I later joined the staff at Browns of Chester but this did not last for too long. Burton Tailoring has bought the company and did not want an auction room. In the last week of business my boss Mr. Welch used to take me down to the bowling green near the River Dee to while away the hours. My other boss was Colonel Edmund Longster who I owe a lot to. I think they would have been interested in the career path I took but I never saw either of them again. I moved with the Estate Department to new premises next door to The Boot inn in Eastgate Street, Chester. In some two years the axe fell again as Burtons did not want an estate department and I was given a golden handshake of about £140.

Those years working with antiques, however, moulded the rest of my life. I came down from rostrum and crossed the floor to become an antique dealer which I still am some 60 years later.

It is therefore just so exciting, during the 25th anniversary of the Christleton website, to be able to add a New Antiques Section thanks to my friend Philip Harland. His enthusiasm and passion for antiques I am sure is going to rub off on you.

DAVID CUMMINGS BEM

My sincere thanks to David Cummings who has provided a wealth of material over the whole of the 25 years. His expertise in wildlife and local history made the Christleton website the one place to go to for information.

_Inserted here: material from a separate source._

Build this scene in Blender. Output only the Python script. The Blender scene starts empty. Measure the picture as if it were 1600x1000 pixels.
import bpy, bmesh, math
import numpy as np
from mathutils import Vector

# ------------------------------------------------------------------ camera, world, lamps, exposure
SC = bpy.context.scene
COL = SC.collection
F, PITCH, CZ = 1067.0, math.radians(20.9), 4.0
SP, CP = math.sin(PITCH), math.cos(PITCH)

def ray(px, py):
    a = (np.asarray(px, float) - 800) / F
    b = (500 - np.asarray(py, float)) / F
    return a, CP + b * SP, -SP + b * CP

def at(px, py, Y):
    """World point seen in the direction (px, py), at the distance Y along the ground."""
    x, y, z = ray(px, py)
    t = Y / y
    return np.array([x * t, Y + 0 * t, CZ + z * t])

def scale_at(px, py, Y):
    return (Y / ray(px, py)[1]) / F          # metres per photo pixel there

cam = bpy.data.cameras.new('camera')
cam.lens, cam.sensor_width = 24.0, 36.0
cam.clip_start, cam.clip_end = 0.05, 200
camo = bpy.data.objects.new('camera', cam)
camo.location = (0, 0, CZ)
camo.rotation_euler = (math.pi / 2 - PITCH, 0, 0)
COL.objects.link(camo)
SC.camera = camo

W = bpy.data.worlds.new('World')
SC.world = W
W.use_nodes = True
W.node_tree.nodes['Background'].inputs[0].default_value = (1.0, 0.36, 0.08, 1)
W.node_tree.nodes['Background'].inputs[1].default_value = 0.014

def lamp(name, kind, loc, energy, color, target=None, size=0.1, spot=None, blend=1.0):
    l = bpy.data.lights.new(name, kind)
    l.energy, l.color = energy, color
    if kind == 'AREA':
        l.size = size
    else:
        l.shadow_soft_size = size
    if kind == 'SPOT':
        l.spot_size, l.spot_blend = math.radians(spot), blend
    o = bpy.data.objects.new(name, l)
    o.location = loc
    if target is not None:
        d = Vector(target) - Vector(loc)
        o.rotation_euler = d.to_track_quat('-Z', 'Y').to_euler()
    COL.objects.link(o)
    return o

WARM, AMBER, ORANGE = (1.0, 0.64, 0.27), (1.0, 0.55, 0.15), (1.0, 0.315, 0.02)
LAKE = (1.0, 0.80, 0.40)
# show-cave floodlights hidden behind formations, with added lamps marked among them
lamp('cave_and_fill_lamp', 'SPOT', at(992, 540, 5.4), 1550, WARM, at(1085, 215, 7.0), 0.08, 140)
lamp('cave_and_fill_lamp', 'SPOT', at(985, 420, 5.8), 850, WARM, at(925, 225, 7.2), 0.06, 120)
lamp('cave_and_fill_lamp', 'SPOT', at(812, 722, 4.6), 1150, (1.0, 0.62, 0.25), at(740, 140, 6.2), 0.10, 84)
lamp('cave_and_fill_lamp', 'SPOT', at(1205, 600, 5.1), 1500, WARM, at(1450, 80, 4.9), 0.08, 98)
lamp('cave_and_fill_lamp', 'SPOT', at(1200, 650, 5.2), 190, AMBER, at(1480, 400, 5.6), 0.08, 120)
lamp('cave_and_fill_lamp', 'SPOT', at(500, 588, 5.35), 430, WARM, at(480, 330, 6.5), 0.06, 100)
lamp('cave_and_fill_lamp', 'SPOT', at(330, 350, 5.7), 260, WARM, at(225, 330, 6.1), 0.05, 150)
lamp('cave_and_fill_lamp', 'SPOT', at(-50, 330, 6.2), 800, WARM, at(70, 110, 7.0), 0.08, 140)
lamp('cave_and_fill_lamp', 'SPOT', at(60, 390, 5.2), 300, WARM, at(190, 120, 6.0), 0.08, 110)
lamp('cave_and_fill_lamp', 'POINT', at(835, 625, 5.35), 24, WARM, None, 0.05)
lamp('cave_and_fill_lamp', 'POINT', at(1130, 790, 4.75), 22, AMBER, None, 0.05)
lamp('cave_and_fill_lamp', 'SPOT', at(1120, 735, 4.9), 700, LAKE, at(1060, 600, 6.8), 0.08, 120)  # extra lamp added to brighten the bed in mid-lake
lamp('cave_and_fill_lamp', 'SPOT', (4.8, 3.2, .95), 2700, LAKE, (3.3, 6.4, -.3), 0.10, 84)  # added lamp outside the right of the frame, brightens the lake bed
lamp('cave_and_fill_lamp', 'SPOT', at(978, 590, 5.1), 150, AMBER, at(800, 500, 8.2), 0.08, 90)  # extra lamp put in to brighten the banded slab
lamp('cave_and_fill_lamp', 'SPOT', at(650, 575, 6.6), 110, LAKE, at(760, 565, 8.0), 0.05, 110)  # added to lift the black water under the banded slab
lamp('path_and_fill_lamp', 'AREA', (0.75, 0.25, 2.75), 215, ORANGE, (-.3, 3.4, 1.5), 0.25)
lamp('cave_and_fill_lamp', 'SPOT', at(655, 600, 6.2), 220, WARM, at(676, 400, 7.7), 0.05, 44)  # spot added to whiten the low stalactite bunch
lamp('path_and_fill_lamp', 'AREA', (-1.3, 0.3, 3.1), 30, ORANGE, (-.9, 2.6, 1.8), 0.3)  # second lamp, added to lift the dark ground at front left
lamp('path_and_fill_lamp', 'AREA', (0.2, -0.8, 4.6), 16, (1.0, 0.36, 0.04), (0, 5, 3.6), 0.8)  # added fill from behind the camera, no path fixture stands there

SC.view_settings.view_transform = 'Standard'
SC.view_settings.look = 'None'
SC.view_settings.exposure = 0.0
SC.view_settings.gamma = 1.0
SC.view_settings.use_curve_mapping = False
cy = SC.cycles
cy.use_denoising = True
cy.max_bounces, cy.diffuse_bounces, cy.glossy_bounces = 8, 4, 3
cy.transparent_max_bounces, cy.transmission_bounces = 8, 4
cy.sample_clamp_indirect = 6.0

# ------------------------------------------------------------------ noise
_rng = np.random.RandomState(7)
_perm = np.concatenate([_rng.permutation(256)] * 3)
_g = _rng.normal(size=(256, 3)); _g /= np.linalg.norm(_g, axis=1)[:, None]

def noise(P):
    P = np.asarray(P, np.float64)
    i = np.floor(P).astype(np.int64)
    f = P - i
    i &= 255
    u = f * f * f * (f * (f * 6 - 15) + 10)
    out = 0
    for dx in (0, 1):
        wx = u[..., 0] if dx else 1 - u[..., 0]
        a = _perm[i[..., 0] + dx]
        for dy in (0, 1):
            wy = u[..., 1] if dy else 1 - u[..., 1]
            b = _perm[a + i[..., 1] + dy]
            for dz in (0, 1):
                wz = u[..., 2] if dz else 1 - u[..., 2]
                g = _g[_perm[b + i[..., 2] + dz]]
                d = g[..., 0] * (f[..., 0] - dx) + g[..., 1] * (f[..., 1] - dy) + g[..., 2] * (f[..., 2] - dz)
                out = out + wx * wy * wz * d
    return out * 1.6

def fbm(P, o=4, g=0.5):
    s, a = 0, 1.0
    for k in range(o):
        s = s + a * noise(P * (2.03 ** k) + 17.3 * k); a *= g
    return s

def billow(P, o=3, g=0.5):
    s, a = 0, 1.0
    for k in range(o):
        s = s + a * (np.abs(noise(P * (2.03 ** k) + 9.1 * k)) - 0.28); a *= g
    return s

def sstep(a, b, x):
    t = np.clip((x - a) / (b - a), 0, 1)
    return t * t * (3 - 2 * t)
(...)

His knowledgeable wildlife series have been a delight to read and provide an amazing record of how the local fauna and flora have changed over the years. His history articles have awakened us to Christleton in the past and the heritage of our wonderful village.

The monumental work he did back in 2014 with the support of the Heritage Lottery in recording life in Christleton during World War I and the men from the village and beyond who served, is a lasting legacy which will be referred to for years to come. He was able to bring to life those names on our war memorial back to life. And now he is working on World War II.

Thanks to the amazing amount of material he has provided for the Christleton website so many people from all parts of the world who have once lived in the village, have relatives here, have ancestors who lived or died here or even thinking of coming to live here have all benefited from his expertise and dedication. He is really quite remarkable.